---------- Data shown

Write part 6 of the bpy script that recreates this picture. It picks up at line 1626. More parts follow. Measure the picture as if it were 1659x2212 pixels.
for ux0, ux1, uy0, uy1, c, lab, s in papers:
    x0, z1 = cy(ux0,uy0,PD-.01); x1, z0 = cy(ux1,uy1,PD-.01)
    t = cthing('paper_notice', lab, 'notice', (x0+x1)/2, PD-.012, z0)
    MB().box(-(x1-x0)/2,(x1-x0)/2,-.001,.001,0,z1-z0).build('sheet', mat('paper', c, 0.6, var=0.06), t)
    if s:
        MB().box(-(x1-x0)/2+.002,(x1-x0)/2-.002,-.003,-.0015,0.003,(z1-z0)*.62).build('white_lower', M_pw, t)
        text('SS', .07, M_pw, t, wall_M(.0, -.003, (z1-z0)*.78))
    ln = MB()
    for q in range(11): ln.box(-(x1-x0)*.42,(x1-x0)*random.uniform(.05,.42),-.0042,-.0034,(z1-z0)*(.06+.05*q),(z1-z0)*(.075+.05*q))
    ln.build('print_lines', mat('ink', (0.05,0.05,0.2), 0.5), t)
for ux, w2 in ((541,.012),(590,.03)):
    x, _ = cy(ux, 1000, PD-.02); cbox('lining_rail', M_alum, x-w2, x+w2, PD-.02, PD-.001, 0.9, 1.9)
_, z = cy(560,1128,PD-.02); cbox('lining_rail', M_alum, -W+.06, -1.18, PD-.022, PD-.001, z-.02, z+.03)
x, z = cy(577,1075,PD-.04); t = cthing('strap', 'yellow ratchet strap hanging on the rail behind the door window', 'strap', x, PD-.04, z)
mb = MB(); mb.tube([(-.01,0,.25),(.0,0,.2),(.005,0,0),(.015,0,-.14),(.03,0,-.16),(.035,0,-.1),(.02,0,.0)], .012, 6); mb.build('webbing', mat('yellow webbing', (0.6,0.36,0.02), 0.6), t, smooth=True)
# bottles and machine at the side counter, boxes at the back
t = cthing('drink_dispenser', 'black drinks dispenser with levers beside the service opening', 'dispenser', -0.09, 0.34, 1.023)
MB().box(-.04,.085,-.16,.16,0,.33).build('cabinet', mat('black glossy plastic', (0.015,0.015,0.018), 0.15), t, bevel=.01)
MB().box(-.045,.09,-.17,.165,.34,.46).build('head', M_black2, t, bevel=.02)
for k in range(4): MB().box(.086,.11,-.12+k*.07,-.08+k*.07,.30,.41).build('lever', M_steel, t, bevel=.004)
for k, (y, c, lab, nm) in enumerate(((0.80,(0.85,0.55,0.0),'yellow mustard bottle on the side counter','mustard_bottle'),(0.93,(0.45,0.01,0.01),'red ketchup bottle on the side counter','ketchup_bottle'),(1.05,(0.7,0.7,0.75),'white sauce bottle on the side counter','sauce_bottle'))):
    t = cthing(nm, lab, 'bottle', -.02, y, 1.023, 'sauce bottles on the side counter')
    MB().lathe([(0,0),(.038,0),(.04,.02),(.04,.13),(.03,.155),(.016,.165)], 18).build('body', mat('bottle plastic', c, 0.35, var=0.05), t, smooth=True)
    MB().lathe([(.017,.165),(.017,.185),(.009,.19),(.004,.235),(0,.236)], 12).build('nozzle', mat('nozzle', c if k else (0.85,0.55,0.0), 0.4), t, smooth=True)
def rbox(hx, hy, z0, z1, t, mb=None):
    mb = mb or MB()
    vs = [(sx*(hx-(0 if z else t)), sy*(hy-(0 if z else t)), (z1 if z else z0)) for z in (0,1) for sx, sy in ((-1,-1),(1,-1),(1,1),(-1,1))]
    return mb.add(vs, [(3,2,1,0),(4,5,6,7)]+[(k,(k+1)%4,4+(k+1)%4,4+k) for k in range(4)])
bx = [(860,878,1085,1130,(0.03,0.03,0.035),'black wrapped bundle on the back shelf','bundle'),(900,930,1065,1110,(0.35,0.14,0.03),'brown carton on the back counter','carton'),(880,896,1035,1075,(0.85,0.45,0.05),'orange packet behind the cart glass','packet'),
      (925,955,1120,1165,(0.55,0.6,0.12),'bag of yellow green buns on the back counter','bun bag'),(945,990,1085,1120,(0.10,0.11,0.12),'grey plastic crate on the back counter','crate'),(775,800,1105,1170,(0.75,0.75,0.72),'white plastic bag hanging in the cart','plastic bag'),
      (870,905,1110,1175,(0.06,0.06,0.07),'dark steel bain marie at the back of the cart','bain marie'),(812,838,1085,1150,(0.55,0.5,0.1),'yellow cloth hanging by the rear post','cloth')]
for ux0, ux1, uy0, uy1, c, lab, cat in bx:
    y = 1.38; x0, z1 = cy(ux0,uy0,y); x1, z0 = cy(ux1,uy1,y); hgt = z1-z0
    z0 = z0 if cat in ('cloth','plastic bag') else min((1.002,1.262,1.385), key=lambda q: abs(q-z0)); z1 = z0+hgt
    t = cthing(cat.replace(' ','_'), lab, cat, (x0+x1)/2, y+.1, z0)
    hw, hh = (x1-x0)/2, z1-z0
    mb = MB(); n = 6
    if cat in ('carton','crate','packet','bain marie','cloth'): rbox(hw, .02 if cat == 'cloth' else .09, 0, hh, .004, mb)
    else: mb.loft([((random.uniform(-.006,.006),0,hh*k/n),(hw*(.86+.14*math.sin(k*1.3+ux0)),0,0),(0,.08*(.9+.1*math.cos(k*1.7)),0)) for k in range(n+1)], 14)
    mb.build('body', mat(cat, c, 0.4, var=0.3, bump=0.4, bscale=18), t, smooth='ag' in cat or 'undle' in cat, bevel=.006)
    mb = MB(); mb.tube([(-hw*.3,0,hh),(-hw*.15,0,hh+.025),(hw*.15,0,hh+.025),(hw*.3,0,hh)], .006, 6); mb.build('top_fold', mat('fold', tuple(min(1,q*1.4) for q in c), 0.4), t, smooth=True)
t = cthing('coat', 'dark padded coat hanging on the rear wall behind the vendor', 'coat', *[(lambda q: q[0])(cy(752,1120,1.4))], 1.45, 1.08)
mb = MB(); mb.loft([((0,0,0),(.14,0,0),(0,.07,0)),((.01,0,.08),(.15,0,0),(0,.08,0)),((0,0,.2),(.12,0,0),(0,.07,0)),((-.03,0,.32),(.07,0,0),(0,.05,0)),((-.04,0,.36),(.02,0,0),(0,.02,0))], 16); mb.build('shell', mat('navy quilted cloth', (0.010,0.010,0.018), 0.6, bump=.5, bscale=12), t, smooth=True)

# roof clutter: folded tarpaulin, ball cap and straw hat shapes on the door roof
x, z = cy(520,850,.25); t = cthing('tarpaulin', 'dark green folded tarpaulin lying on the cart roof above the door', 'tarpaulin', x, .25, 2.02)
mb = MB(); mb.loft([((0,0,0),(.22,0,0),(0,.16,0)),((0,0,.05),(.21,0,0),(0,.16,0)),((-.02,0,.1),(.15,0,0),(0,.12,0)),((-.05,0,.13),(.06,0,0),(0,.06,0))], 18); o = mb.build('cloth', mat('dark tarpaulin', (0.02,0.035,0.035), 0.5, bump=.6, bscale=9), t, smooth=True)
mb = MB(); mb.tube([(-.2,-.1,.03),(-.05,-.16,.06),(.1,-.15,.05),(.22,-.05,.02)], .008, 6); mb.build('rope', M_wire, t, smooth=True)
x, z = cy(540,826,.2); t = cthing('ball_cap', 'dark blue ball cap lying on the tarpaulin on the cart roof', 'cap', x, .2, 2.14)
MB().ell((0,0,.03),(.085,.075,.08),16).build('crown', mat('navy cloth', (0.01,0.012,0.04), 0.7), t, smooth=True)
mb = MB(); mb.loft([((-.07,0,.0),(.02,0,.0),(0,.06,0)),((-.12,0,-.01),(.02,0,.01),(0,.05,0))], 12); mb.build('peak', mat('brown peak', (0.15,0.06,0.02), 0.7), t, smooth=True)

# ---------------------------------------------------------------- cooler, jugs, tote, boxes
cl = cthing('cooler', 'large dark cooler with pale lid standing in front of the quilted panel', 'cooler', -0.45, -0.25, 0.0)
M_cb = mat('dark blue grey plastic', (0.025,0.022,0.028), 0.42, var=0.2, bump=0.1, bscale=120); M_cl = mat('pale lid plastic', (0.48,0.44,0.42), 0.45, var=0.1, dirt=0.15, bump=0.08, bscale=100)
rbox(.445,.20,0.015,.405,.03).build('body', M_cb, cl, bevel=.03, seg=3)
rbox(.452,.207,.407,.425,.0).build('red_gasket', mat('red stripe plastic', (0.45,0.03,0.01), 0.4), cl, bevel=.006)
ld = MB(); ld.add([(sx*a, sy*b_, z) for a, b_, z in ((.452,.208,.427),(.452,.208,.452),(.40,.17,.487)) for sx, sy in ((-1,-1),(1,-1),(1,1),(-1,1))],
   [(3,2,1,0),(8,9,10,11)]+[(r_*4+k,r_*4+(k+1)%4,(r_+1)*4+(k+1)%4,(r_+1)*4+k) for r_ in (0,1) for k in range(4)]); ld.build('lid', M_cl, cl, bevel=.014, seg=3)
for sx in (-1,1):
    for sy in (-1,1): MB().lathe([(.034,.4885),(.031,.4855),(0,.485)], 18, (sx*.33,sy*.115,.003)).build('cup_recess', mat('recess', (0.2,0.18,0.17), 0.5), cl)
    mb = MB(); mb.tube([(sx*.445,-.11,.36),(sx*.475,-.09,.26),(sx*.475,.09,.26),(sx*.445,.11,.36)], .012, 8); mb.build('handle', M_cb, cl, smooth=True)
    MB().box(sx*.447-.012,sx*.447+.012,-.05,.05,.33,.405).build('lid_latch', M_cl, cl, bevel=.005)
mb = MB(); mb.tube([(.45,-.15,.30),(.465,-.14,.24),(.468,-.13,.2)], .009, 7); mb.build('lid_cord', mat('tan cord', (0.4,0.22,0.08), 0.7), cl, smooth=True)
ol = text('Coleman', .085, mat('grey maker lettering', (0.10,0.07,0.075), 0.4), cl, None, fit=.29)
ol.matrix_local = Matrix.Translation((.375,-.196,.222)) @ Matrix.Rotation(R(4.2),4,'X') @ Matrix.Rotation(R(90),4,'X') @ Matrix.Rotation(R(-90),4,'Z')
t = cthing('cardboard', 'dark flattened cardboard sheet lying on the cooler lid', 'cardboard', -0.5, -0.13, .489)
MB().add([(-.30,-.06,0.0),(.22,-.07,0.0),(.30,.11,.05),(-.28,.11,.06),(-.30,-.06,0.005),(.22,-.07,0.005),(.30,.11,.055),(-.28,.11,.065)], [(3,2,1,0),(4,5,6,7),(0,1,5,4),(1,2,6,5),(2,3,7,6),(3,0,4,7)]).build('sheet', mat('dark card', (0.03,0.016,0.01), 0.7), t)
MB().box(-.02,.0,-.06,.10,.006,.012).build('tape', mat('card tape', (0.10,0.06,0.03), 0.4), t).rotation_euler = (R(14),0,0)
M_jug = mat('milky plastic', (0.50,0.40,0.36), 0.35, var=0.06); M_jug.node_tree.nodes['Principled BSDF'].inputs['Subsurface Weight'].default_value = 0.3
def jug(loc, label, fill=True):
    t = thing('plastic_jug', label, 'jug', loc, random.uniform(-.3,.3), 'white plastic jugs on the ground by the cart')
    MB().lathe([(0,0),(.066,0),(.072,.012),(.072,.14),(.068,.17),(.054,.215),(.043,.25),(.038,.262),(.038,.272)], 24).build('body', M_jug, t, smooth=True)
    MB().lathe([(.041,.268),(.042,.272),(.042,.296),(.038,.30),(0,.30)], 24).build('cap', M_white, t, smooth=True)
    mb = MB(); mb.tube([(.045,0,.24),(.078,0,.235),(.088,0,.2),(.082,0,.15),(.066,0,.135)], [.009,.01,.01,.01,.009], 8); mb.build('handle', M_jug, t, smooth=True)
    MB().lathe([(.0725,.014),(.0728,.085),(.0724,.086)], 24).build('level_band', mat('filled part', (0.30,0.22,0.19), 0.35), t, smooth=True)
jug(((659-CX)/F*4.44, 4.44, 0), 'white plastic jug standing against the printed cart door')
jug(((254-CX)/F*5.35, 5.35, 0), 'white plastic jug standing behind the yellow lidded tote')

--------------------

### Your instructions:
Report all lines of the material that contain the word "part".

### Response to the task:
Write part 6 of the bpy script that recreates this picture. It picks up at line 1626. More parts follow. Measure the picture as if it were 1659x2212 pixels.
    MB().lathe([(.0725,.014),(.0728,.085),(.0724,.086)], 24).build('level_band', mat('filled part', (0.30,0.22,0.19), 0.35), t, smooth=True)